Statement by the Director-General, General Council, 24 April 1998

I wish to raise with Members a matter of serious concern that threatens to undermine the WTO's Dispute Settlement Understanding, a matter that I hope Members will discuss in the DSU review later this year. In this regard, I refer to my earlier statement on this issue at the General Council meeting of 19 February 1998.

The problem is one of premature disclosure of dispute settlement panel reports. To date, almost all interim reports have been leaked, sometimes within hours, usually within a matter of a few days.

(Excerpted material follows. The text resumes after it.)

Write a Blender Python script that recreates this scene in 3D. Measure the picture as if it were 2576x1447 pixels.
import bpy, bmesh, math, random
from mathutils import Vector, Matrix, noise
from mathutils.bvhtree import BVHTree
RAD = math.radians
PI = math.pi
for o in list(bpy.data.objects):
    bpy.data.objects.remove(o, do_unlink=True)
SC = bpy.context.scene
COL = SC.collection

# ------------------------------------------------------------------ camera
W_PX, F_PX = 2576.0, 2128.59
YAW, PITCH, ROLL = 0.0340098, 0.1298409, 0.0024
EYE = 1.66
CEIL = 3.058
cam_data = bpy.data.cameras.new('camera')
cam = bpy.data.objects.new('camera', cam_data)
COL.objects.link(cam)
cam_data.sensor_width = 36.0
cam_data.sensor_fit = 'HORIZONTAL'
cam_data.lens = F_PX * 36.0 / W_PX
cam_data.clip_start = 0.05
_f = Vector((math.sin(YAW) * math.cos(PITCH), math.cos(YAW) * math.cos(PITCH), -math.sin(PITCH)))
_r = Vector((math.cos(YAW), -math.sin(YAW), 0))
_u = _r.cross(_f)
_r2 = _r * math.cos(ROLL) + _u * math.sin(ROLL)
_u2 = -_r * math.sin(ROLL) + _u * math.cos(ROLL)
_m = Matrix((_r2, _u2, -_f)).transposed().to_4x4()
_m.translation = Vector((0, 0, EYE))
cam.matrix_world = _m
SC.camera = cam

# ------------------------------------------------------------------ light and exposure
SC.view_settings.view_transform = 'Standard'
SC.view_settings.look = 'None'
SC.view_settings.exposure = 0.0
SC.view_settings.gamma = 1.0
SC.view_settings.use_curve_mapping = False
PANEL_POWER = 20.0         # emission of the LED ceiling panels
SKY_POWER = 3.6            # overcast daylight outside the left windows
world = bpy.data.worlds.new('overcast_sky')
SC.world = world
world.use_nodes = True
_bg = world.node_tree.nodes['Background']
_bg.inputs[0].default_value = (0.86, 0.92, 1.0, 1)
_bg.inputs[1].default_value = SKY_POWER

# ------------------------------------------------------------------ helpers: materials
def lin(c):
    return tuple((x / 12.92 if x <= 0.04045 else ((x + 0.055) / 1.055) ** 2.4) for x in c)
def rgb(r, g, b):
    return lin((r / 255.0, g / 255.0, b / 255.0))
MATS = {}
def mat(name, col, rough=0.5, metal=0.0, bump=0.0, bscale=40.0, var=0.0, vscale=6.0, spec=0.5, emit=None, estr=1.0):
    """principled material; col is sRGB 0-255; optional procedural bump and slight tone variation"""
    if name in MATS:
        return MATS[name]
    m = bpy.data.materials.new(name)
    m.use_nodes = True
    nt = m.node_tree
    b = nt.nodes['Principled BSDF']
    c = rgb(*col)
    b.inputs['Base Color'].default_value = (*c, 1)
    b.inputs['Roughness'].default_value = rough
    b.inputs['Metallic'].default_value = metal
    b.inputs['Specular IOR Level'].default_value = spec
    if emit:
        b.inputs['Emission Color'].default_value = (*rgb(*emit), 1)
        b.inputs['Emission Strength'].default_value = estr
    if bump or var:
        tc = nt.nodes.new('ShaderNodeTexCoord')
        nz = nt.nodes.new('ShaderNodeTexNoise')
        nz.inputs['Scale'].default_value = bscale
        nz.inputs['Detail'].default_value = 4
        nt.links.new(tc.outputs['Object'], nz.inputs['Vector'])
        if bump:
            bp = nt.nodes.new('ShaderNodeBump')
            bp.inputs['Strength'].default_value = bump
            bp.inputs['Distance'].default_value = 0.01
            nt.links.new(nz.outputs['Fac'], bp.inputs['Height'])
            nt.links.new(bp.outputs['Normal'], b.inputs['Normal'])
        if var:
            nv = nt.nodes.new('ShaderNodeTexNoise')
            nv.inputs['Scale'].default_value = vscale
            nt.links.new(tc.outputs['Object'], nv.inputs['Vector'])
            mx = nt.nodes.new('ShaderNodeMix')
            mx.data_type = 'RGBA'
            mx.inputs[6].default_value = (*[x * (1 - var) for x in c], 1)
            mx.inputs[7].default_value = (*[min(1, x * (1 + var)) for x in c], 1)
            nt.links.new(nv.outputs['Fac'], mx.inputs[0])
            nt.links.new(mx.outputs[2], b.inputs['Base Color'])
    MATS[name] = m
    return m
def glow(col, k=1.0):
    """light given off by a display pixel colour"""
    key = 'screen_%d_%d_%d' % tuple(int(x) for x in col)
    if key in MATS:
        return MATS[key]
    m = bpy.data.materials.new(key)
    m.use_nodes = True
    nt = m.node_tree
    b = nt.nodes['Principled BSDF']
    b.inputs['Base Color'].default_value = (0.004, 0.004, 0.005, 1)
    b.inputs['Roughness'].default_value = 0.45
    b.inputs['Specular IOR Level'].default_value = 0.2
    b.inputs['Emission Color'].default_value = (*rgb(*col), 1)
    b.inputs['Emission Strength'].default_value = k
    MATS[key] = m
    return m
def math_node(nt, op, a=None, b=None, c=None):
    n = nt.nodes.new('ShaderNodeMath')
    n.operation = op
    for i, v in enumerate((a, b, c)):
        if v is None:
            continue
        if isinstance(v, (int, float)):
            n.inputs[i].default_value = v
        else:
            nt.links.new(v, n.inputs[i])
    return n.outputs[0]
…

This causes two fundamental problems:

First, it threatens the credibility and image of the World Trade Organization as an institution. The leaks are often selective and may present a distorted view of the WTO and its dispute settlement system. They are often used by individuals and groups, and reproduced by the media, as a basis for painting the WTO as the enemy of developing countries, consumers and the environment and as a promoter of protectionism. While these charges could easily be rebutted, they are made under circumstances where I and the Secretariat cannot respond without endangering our neutrality. By threatening the credibility and image of the WTO, these leaks impose significant political costs to the institution, for example, in its relations with NGOs. While leaks may be viewed by some as providing desirable transparency, the WTO still suffers as an institution, because the leaks are made on a selective basis and contrary to the rules.

The second problem is that these leaks undermine the dispute settlement system. They stress the conclusions of the interim panel report, by their nature preliminary and tentative, instead of the final, definitive result of the panel or Appellate Body decision. The creation of these first mis-impressions by selective leaks is highly undesirable because the mis-impressions are unlikely to be correctable later. Moreover, leaks reduce the likelihood of a mutually agreeable solution, which is the preferred result of the DSU and which is the basic reason for revealing the preliminary panel result to the parties in the first place.

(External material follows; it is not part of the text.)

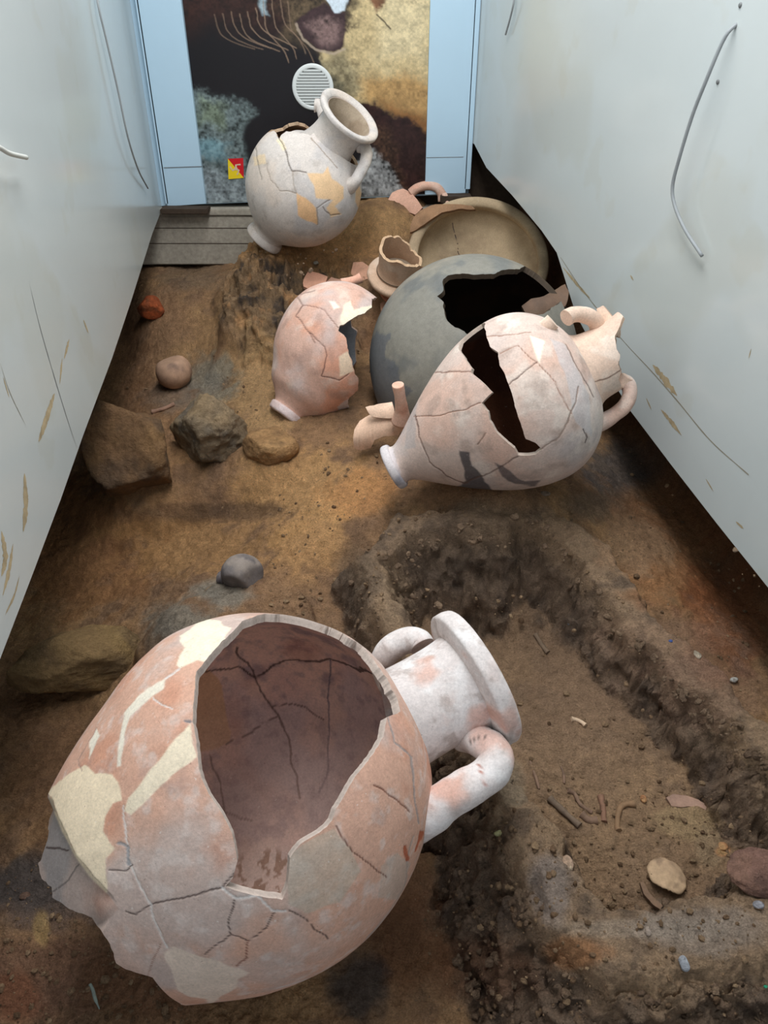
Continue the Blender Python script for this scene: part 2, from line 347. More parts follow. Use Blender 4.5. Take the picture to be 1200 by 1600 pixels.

There are several suggestions one or more of which Members may wish to consider to deal with this problem. One approach would be to minimize the elapsed time between the issuance of the interim report and the circulation of the final panel report to all Members. To do this, Members must devote more resources to the WTO, especially for translation, and must also accept that the so-called descriptive parts of panel reports have become far too long and should be greatly shortened.

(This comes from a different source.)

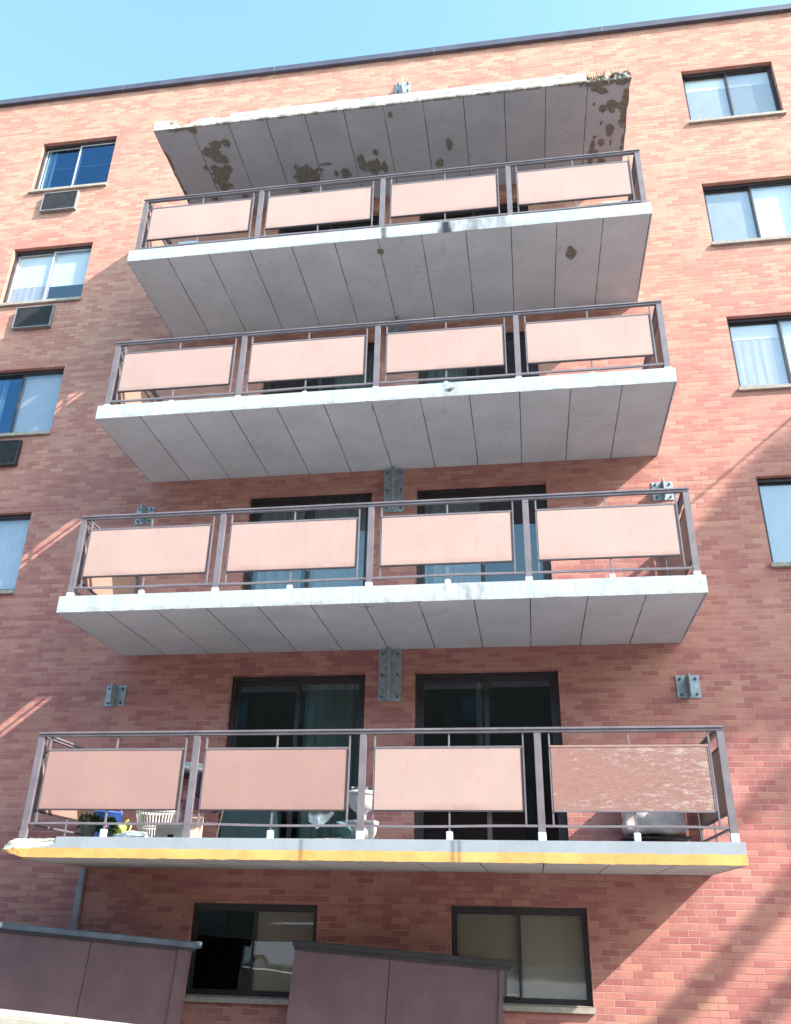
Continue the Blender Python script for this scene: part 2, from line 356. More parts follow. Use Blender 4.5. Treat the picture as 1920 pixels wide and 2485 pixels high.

A second possibility would be to circulate the final panel report to Members as soon as it is available in a working language, it being understood that the official date of circulation for DSU purposes would be the date on which the report is available to Members in all three languages. This would have an added, due process benefit. When reports are available to parties to a dispute long before they are available to other WTO Members, those parties may have an unfair advantage if they are involved in disputes where similar issues are presented.

I do not intend to make specific proposals in this regard. There are other possible solutions and issues to be considered.

However, I urge Members to consider this issue of improving transparency pragmatically and expeditiously. Although attention has been drawn to this problem on several occasions by Members in meetings of the DSB, the leaks have continued. Therefore, the issue is how to deal with this issue in a manner that minimizes the damage to the WTO as an institution and to the integrity of the dispute settlement system.